### DATA EXCERPT
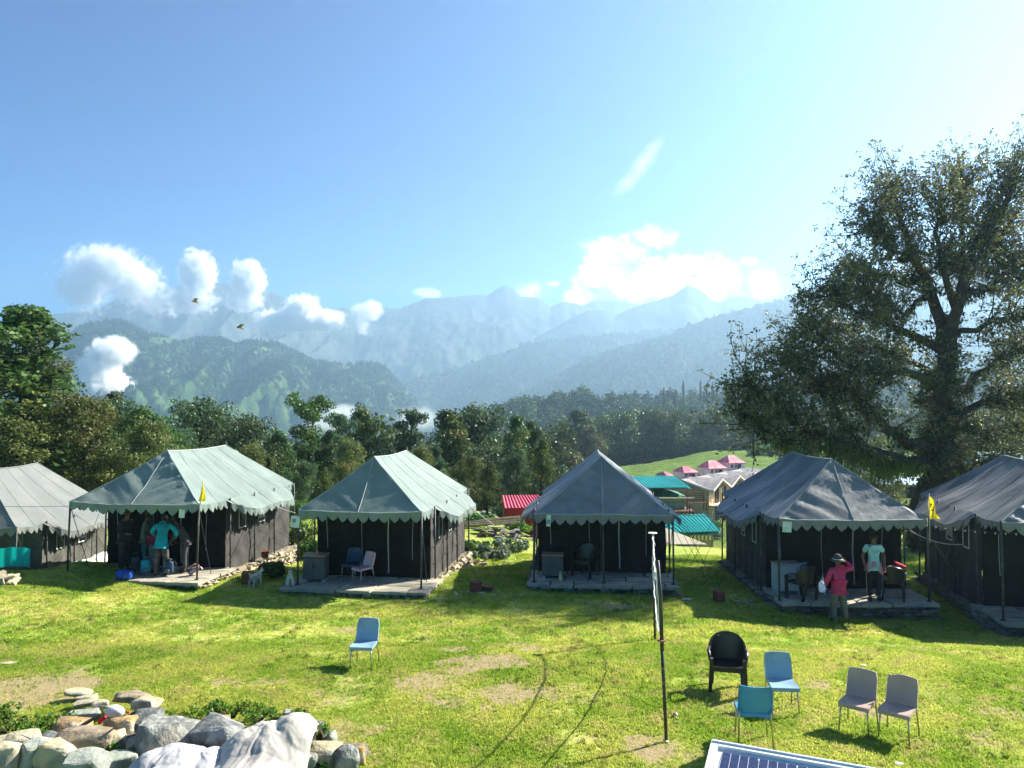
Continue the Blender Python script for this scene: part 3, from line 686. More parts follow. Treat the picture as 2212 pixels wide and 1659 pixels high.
TL = [  # kind, px, top, d, width, label
 ('colA', 62, 630, 36, 1.5, "tallest tree at the left edge, shaggy with ferns and rising far above the tent roofs"),
 ('sparse', 140, 748, 38, .85, "thin airy tree right beside the tallest shaggy tree on the left"),
 ('oakB', 10, 905, 34, 1.2, "olive brown tree at the far left edge above the pale grey tent"),
 ('oakB', 185, 855, 37, 1.1, "rounded olive tree behind the ridge finial of the leftmost tent"),
 ('broadB', 262, 872, 44, 1.0, "dusky grey green tree above the left slope of the pale green tent"),
 ('colB', 232, 842, 48, 1.1, "upright grey green tree below the white rising mist"),
 ('oakA', 330, 880, 38, 1.15, "bright mossy green tree just left of the pale green tent's ridge"),
 ('oakB', 295, 910, 34, .9, "low olive tree with yellow green sprays behind the front of the big tent"),
 ('broadB', 418, 872, 50, .95, "blue green tree with a knobbly crown above the big tent's ridge"),
 ('oakA', 465, 900, 52, .95, "green tree behind the middle of the big pale green tent's ridge"),
 ('broadB', 520, 905, 46, .95, "broad grey green tree at the right end of the big tent's ridge"),
 ('oakB', 558, 960, 42, .8, "low olive tree where the big tent's roof slopes down on its right"),
 ('tuftB', 662, 862, 50, .95, "round headed tall tree between the two pale green tents"),
 ('oakA', 605, 935, 48, .75, "small dark tree at the left foot of the round headed tree"),
 ('colB', 700, 925, 50, .9, "dark green tree just right of the round headed tall tree"),
 ('tuftA', 742, 888, 58, .7, "thin dark tree with a pointed dead top above the second tent"),
 ('oakA', 800, 878, 60, .85, "slim dark tree above the second tent's left roof"),
 ('tuftA', 875, 880, 60, .9, "flat topped dark tree above the second tent's ridge"),
 ('colA', 975, 872, 56, 1.05, "cone shaped tree with a narrow top right of the second tent's ridge"),
 ('oakB', 900, 965, 42, .8, "low olive tree right behind the second tent's ridge end"),
 ('broadB', 1052, 888, 62, 1.0, "wide soft crowned tree halfway between the second tent and the centre tent"),
 ('colA', 1128, 883, 58, .75, "narrow dark column tree left of the centre tent's peak"),
 ('oakB', 1010, 985, 42, .9, "spreading bush like tree with reddish leaves right of the second tent's roof"),
 ('colB', 1165, 905, 60, .85, "grey green column tree beside the narrow dark column tree"),
 ('oakA', 1052, 1000, 37, .8, "dense small tree partly hiding the red shed"),
 ('oakA', 1165, 945, 45, .7, "ivy green tree directly left of the centre tent's roof"),
 ('colB', 955, 960, 48, .9, "dull green tree in front of the cone shaped tree"),
 ('oakB', 760, 950, 45, .8, "brownish low tree behind the second tent's left shoulder"),
 ('broadB', 1120, 985, 46, .6, "light green bushy tree above the red shed's roof"),
 ('colB', 125, 905, 46, 1.1, "dark tree between the tallest left tree and the olive tree"),
 ('oakA', 40, 850, 44, 1.0, "dark tree low behind the tallest tree at the left edge"),
 ('broadB', 380, 930, 42, .8, "small green tree against the front peak of the big tent"),
 ('colB', 590, 985, 40, .7, "small dark green tree over the right eave of the big tent"),
 ('broadB', 650, 1000, 40, .8, "dense dark tree filling the gap between the two pale green tents"),
 ('oakA', 700, 1010, 38, .7, "low dark tree beside the left eave of the second tent"),
 ('colB', 1095, 960, 52, .7, "mid green tree just left of the ivy green tree"),
]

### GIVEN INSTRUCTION
Output the material word for word, omitting its pictures.

### OUTPUT BELOW
Continue the Blender Python script for this scene: part 3, from line 686. More parts follow. Treat the picture as 2212 pixels wide and 1659 pixels high.
TL = [  # kind, px, top, d, width, label
 ('colA', 62, 630, 36, 1.5, "tallest tree at the left edge, shaggy with ferns and rising far above the tent roofs"),
 ('sparse', 140, 748, 38, .85, "thin airy tree right beside the tallest shaggy tree on the left"),
 ('oakB', 10, 905, 34, 1.2, "olive brown tree at the far left edge above the pale grey tent"),
 ('oakB', 185, 855, 37, 1.1, "rounded olive tree behind the ridge finial of the leftmost tent"),
 ('broadB', 262, 872, 44, 1.0, "dusky grey green tree above the left slope of the pale green tent"),
 ('colB', 232, 842, 48, 1.1, "upright grey green tree below the white rising mist"),
 ('oakA', 330, 880, 38, 1.15, "bright mossy green tree just left of the pale green tent's ridge"),
 ('oakB', 295, 910, 34, .9, "low olive tree with yellow green sprays behind the front of the big tent"),
 ('broadB', 418, 872, 50, .95, "blue green tree with a knobbly crown above the big tent's ridge"),
 ('oakA', 465, 900, 52, .95, "green tree behind the middle of the big pale green tent's ridge"),
 ('broadB', 520, 905, 46, .95, "broad grey green tree at the right end of the big tent's ridge"),
 ('oakB', 558, 960, 42, .8, "low olive tree where the big tent's roof slopes down on its right"),
 ('tuftB', 662, 862, 50, .95, "round headed tall tree between the two pale green tents"),
 ('oakA', 605, 935, 48, .75, "small dark tree at the left foot of the round headed tree"),
 ('colB', 700, 925, 50, .9, "dark green tree just right of the round headed tall tree"),
 ('tuftA', 742, 888, 58, .7, "thin dark tree with a pointed dead top above the second tent"),
 ('oakA', 800, 878, 60, .85, "slim dark tree above the second tent's left roof"),
 ('tuftA', 875, 880, 60, .9, "flat topped dark tree above the second tent's ridge"),
 ('colA', 975, 872, 56, 1.05, "cone shaped tree with a narrow top right of the second tent's ridge"),
 ('oakB', 900, 965, 42, .8, "low olive tree right behind the second tent's ridge end"),
 ('broadB', 1052, 888, 62, 1.0, "wide soft crowned tree halfway between the second tent and the centre tent"),
 ('colA', 1128, 883, 58, .75, "narrow dark column tree left of the centre tent's peak"),
 ('oakB', 1010, 985, 42, .9, "spreading bush like tree with reddish leaves right of the second tent's roof"),
 ('colB', 1165, 905, 60, .85, "grey green column tree beside the narrow dark column tree"),
 ('oakA', 1052, 1000, 37, .8, "dense small tree partly hiding the red shed"),
 ('oakA', 1165, 945, 45, .7, "ivy green tree directly left of the centre tent's roof"),
 ('colB', 955, 960, 48, .9, "dull green tree in front of the cone shaped tree"),
 ('oakB', 760, 950, 45, .8, "brownish low tree behind the second tent's left shoulder"),
 ('broadB', 1120, 985, 46, .6, "light green bushy tree above the red shed's roof"),
 ('colB', 125, 905, 46, 1.1, "dark tree between the tallest left tree and the olive tree"),
 ('oakA', 40, 850, 44, 1.0, "dark tree low behind the tallest tree at the left edge"),
 ('broadB', 380, 930, 42, .8, "small green tree against the front peak of the big tent"),
 ('colB', 590, 985, 40, .7, "small dark green tree over the right eave of the big tent"),
 ('broadB', 650, 1000, 40, .8, "dense dark tree filling the gap between the two pale green tents"),
 ('oakA', 700, 1010, 38, .7, "low dark tree beside the left eave of the second tent"),
 ('colB', 1095, 960, 52, .7, "mid green tree just left of the ivy green tree"),
]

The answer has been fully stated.